It's more effective to use multiple armies at every stage of the game. Each of those armies has a full combat width of infantry and cavalry up front and a full combat width of artillery behind (once artillery unlock and upgrade some, of course). Then you reinforce major battles with a stream of additional armies, as many as needed. Each fresh army enters the fight undamaged, unlike the doomstack approach. You can also retreat the damaged army once a fresh one takes its place. If the fight lasts long enough, it can even be sent in again after it recovers.
The AI doomstacks because it's bad. You can do better.
that's in my opinion also a doomstack. once a battle starts, you know the enemy ai will drop everything to reinforce the battle with all their aviable armies, army after army, and you will do the same
it's still the "pull everything into decisive battle" mentality
The fact that I don't stack my armies until necessary means they're not technically a doomstack, lol. But I do understand what you're saying. I agree, I want the few fights I engage in to be decisive. I generally ignore AI armies and focus on sieging down their forts, but if the AI decides to try to break a siege, then sure, I make it pay for doing so.
I still never "pull everything" in though, because by the late game I'm certain to outnumber anyone by a large margin.

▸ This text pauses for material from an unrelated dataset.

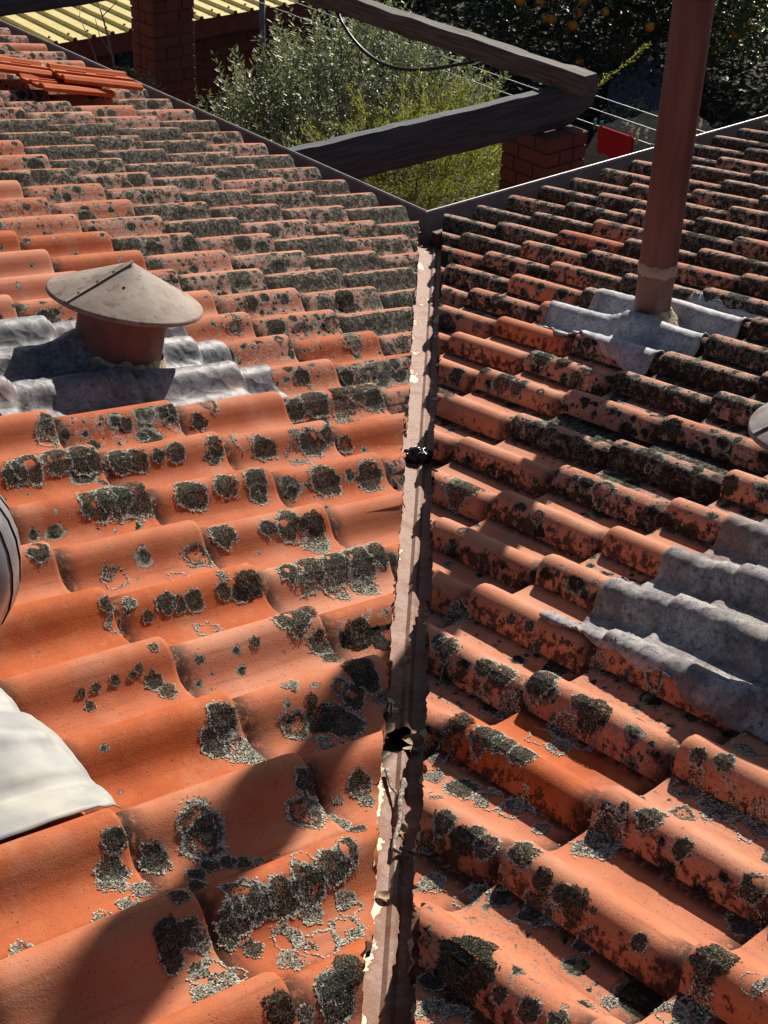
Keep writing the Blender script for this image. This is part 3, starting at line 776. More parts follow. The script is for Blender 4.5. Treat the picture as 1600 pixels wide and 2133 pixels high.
def tsheet():
    V = []; F = []; ns, nd = 44, 44
    for a in range(nd + 1):
        for b_ in range(ns + 1):
            x, y = b_ / ns, a / nd
            s = -3.165 + .62 * x; d = dL(-3.528) + .62 * y + .045 * x * (1 - y) - .012 * math.sin(x * math.pi) * (1 - y)
            if a == 0: d += .006 * noise.noise(Vector((s * 9, 0, 4)))
            hs = [bfield('L', s + e1, d + e2) for e1 in (-.075, -.05, -.03, -.015, 0, .015, .03, .05, .075) for e2 in (-.03, 0, .03)]
            h = max(.70 * max(hs) + .30 * sum(hs) / len(hs) + .004, bfield('L', s, d) + .006)
            cdist = math.hypot(s + 2.93, d - dL(-3.70)); h += .05 * math.exp(-(cdist / .12) ** 2)
            h += .004 * noise.noise(Vector((s * 6, d * 6, 2))) + .0022 * noise.noise(Vector((s * 22, d * 22, 2)))
            V.append(P3('L', s, d, h))
    for a in range(nd):
        for b_ in range(ns):
            k = a * (ns + 1) + b_; F.append((k, k + 1, k + ns + 2, k + ns + 1))
    return V, F
sheet_obj('base_sheet', tsheet(), M['sheet'], tv, .002)

# ------------------------------------------------------------------ bits lying on the roof
def on_roof(x, y, h=0.0, bvh=None):
    hit = (bvh or BVH2).ray_cast(Vector((x, y, 4)), Vector((0, 0, -1)))
    return (hit[0] + Vector((0, 0, h)), hit[1]) if hit[0] else (Vector((x, y, h)), Vector((0, 0, 1)))
# lump of tar across the valley
tc, _ = on_roof(-1.828, -1.972)
bm = bmesh.new(); bmesh.ops.create_icosphere(bm, subdivisions=4, radius=1)
for v in bm.verts:
    n_ = .28 * noise.noise(v.co * 2.2) + .16 * noise.noise(v.co * 6) + .06 * noise.noise(v.co * 14)
    v.co = v.co * (1 + n_); v.co = Vector((v.co.x * .042, v.co.y * .025, v.co.z * .026))
bm.transform(Matrix.Translation(tc + Vector((0, 0, .018))) @ Matrix.Rotation(R(-45), 4, 'Z'))
me = bpy.data.meshes.new('tar_lump'); bm.to_mesh(me); bm.free(); me.polygons.foreach_set('use_smooth', [True] * len(me.polygons))
link('tar_lump', me, M['tar'], None, label="shiny black lump of tar lying across the valley flashing", category="tar lump")
def twig(pts, r0, label, branch=None):
    P = []
    for (x, y, h) in pts:
        p, _ = on_roof(x, y); P.append(p + Vector((0, 0, h)))
    Q = []
    for a in range(len(P) - 1):
        for q in range(6):
            f = q / 6; v = P[a].lerp(P[a + 1], f); Q.append(v + Vector((noise.noise(v * 40), noise.noise(v * 40 + Vector((5, 0, 0))), noise.noise(v * 40 + Vector((0, 9, 0))))) * .003)
    Q.append(P[-1]); n_ = len(Q)
    mb = MB(); mb.tube(Q, [r0 * (1 - .6 * k / n_) * (1 + .35 * noise.noise(Q[k] * 90)) for k in range(n_)], 7)
    o = mb.build('twig', M['twig'], None, smooth=True, label=label, category="twig", group="twigs caught in the valley")
    return o
twig([(-2.960, -3.195, .012), (-3.000, -3.232, .016), (-3.055, -3.290, .012), (-3.110, -3.340, .010), (-3.105, -3.372, .012)], .0062, "thick bent pale twig lying along the valley flashing")
twig([(-2.955, -3.140, .012), (-2.985, -3.190, .012), (-3.002, -3.228, .014)], .0045, "dark curved twig poking from the left tile edge into the valley")
twig([(-3.100, -3.345, .012), (-3.085, -3.375, .008), (-3.075, -3.400, .006)], .004, "short broken twig touching the foot of the bent pale twig")
twig([(-2.81, -2.985, .03), (-2.850, -3.045, .02), (-2.875, -3.085, .012)], .0022, "thin black stem leaning down into the leaf litter of the valley")
twig([(-2.11, -2.185, .012), (-2.10, -2.225, .010)], .003, "small straight twig lying across the middle of the valley flashing")
# dry leaves jammed in the valley
def dry_leaf(x, y, L, rz, label, h=.006):
    p, _ = on_roof(x, y); V = []; F = []
    for a in range(7):
        f = a / 6; wv_ = .34 * L * math.sin(math.pi * min(1, f * 1.02 + .03)) ** .8
        for b_ in (-1, -.5, 0, .5, 1):
            V.append(Vector((f * L - L / 2, b_ * wv_ / 1, .35 * wv_ * b_ * b_ + .18 * L * (f - .5) ** 2 + .1 * L * noise.noise(Vector((f * 3, b_ * 2, rz))))))
    for a in range(6):
        for b_ in range(4): F.append((a * 5 + b_, a * 5 + b_ + 1, a * 5 + b_ + 6, a * 5 + b_ + 5))
    Mx = Matrix.Translation(p + Vector((0, 0, h))) @ Matrix.Rotation(rz, 4, 'Z') @ Matrix.Rotation(R(rng.uniform(-25, 25)), 4, 'X')
    link('dry_leaf', mesh('dry_leaf', [Mx @ v for v in V], F), M['leaf_dry'], None, label=label, category="leaf", group="dry leaves caught in the valley")
dry_leaf(-2.868, -3.085, .045, 1.0, "curled brown dry leaf at the middle of the valley dam")
dry_leaf(-2.842, -3.085, .040, 2.3, "upright orange dry leaf on the far side of the valley dam")
dry_leaf(-2.905, -3.085, .038, .2, "pale flat dry leaf at the left end of the valley dam")
dry_leaf(-3.060, -3.300, .030, 2.0, "small brown dry leaf beside the bent pale twig")
dry_leaf(-2.640, -2.840, .028, .6, "lone dry leaf lying in the middle stretch of the valley")
dry_leaf(-3.200, -3.420, .030, -1.2, "brown dry leaf lying lowest in the picture on the valley flashing")
dry_leaf(-2.865, -3.112, .036, -.7, "small dry leaf at the right end of the valley dam")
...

Each thrust into enemy territory towards a fort will be with a swarm that's probably equal in size to their entire army--but that swarm will be spread out until there's some reason to combine it, one stack at a time.
Once you realize that AI:
- Has perfect no fog-of-war vision, and thus will always run away from stronger stacks and beeline towards weaker stacks.
- Will always target the weakest belligerent / provinces.
Then you realize that most of the combat is the same and you can abuse the AI to the extreme (like "chase" otto stacks to a blockaded coastline and wipe them).
This is true for the entire game but it's more pronounced in late game.
The game is still fun to play, but combat AI should be more random, make mistakes, and generally behave in more immersive ways.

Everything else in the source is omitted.